Kaveh Madani, director of UNU-INWEH and lead author of the report, said many regions are already living beyond their hydrological means. “Many critical water systems are already bankrupt,” he said. “By acknowledging the reality of water bankruptcy, we can finally make the hard choices that will protect people, economies and ecosystems.”

Madani added that governments must stop treating water scarcity as a temporary challenge and instead confront the severity of the situation honestly. “Let’s adopt this framework. Let’s understand this. Let us recognise this bitter reality today before we cause more irreversible damage,” he said.

The report argues that existing approaches to water management are no longer fit for purpose. Rather than focusing on “returning to normal,” it calls for a new global water agenda aimed at minimising damage, strengthening resilience and prioritising long-term sustainability.

Tim Wainwright, chief executive of WaterAid, described the findings as “a hard truth: the world’s water crisis has crossed a point of no return.” However, some experts cautioned that the global picture is complex.

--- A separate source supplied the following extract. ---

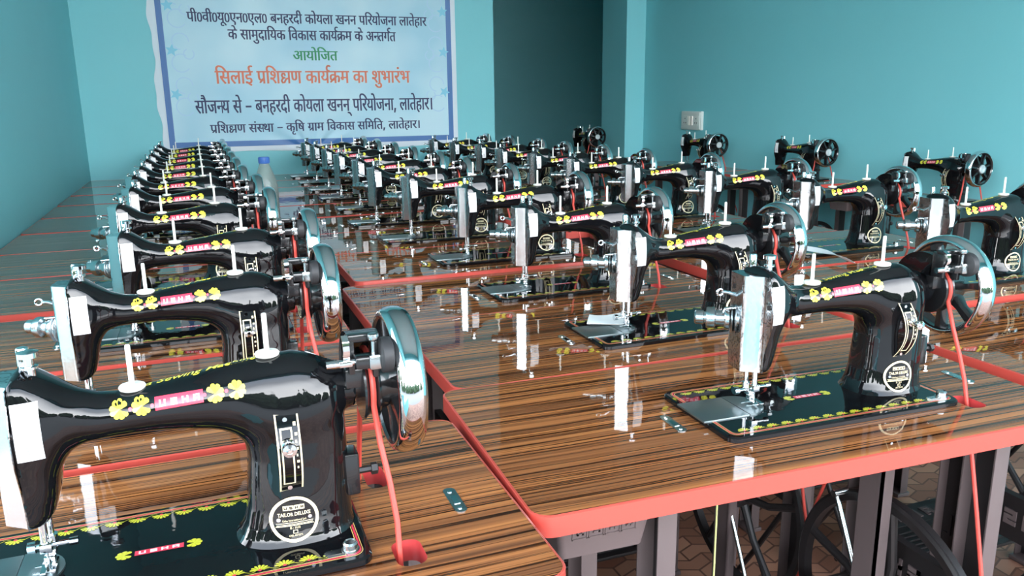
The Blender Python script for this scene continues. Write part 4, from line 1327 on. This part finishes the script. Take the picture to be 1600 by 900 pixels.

Jonathan Paul, a geoscience professor at Royal Holloway, University of London, welcomed the report’s focus but said it underplayed the role of population growth. “The elephant in the room is the role of massive and uneven population growth in driving so many of the manifestations of water bankruptcy,” he said.

The report draws on existing data and research rather than attempting to catalogue every water-related problem worldwide. It is based on a peer-reviewed study due to be published in the journal Water Resources Management, which will formally propose and define the concept of “water bankruptcy” as a new framework for understanding the global water crisis.